Large corporate Web sites were heavily targeted by hackers in the early part of this year, according to the threat round-up report from US security firm Trend Micro.
Citing the report, Computing.co.uk says cyber-criminals launched SQL injection attacks on thousands of Web pages belonging to some of the largest companies in the US, as well as state government agencies and educational institutions.
Criminals are increasingly targeting affluent users, such as C-level executives, in the hope of accessing lucrative bank accounts and sourcing login credentials and e-mail addresses that span whole organisations.
Facebook value drops $11.25bn
Court papers have told the world what it already knows: Facebook is not worth $15 billion, says The Register.
That was the value Microsoft slapped on the social networking poster child last October when it forked out $240 million for a 1.6% stake in the company. But according to papers from the recently settled court case between Facebook and Harvard University dating site ConnectU, Facebook believes its common stock is worth only $3.75 billion.
The founders of ConnectU accused Facebook CEO Mark Zuckerberg of stealing their idea, and in February, the companies reached a secret agreement involving cash and stock. But ConnectU later backed out of the deal, claiming it was unenforceable, and Facebook turned back to the courts.
Europe votes on anti-piracy
Europeans suspected of putting movies and music on file-sharing networks could be thrown off the Web under proposals before Brussels, reports The BBC.
The powers are in a number of laws that aim to harmonise the regulations governing Europe's telecom markets.
Other amendments added to the packet of laws allow governments to decide which software can be used on the Web. Campaigners say the laws trample on personal privacy and turn Net suppliers into copyright enforcers.
Breach at registrar led to ICANN hijack
The international organisation that oversees the Web's top-level domain naming system said the hijacking last month of several of its domains was due to a security breach at the registrar that manages those URLs, says New York Times.

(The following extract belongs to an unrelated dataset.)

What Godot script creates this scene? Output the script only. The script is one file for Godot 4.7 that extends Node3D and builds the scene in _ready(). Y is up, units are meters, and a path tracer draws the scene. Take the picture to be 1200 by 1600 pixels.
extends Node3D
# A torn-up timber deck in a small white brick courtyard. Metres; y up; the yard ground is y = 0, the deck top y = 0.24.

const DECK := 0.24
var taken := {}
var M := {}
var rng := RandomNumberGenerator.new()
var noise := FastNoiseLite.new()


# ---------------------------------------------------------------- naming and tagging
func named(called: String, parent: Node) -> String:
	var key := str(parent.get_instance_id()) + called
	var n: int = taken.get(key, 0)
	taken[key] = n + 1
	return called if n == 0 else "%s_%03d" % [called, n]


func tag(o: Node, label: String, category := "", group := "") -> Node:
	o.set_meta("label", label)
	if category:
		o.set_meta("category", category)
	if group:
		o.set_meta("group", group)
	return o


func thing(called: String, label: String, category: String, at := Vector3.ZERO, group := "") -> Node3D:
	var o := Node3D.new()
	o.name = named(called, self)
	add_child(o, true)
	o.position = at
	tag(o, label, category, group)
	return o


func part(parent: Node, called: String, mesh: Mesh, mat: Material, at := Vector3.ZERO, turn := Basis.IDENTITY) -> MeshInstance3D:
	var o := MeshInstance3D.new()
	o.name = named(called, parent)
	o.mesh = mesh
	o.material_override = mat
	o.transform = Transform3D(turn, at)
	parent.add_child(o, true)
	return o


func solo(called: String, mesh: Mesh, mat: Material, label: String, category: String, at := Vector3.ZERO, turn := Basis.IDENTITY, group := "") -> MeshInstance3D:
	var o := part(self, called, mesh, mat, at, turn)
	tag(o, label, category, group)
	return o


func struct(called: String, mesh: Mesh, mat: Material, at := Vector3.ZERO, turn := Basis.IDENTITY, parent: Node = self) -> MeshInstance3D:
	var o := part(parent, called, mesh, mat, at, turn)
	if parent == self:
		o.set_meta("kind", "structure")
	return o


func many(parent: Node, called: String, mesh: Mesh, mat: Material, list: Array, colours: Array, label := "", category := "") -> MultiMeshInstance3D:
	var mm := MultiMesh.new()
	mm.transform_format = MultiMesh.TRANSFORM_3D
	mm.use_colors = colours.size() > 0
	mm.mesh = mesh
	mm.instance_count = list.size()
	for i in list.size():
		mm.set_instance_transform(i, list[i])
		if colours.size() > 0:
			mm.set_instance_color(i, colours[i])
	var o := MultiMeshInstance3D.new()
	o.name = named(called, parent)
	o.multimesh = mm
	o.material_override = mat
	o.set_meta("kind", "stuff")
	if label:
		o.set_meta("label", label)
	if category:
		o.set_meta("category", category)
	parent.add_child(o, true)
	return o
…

Although it did not name the registrar explicitly, according to WHOIS searches, New York-based Register.com manages the domains that were redirected, as well as the primary icann.org and iana.org domains.
Two weeks ago, Turkish hackers rerouted traffic to some of the domains used by ICANN (Internet Corporation for Assigned Names and Numbers) and one of its subsidiary organisations, IANA (Internet Assigned Numbers Authority).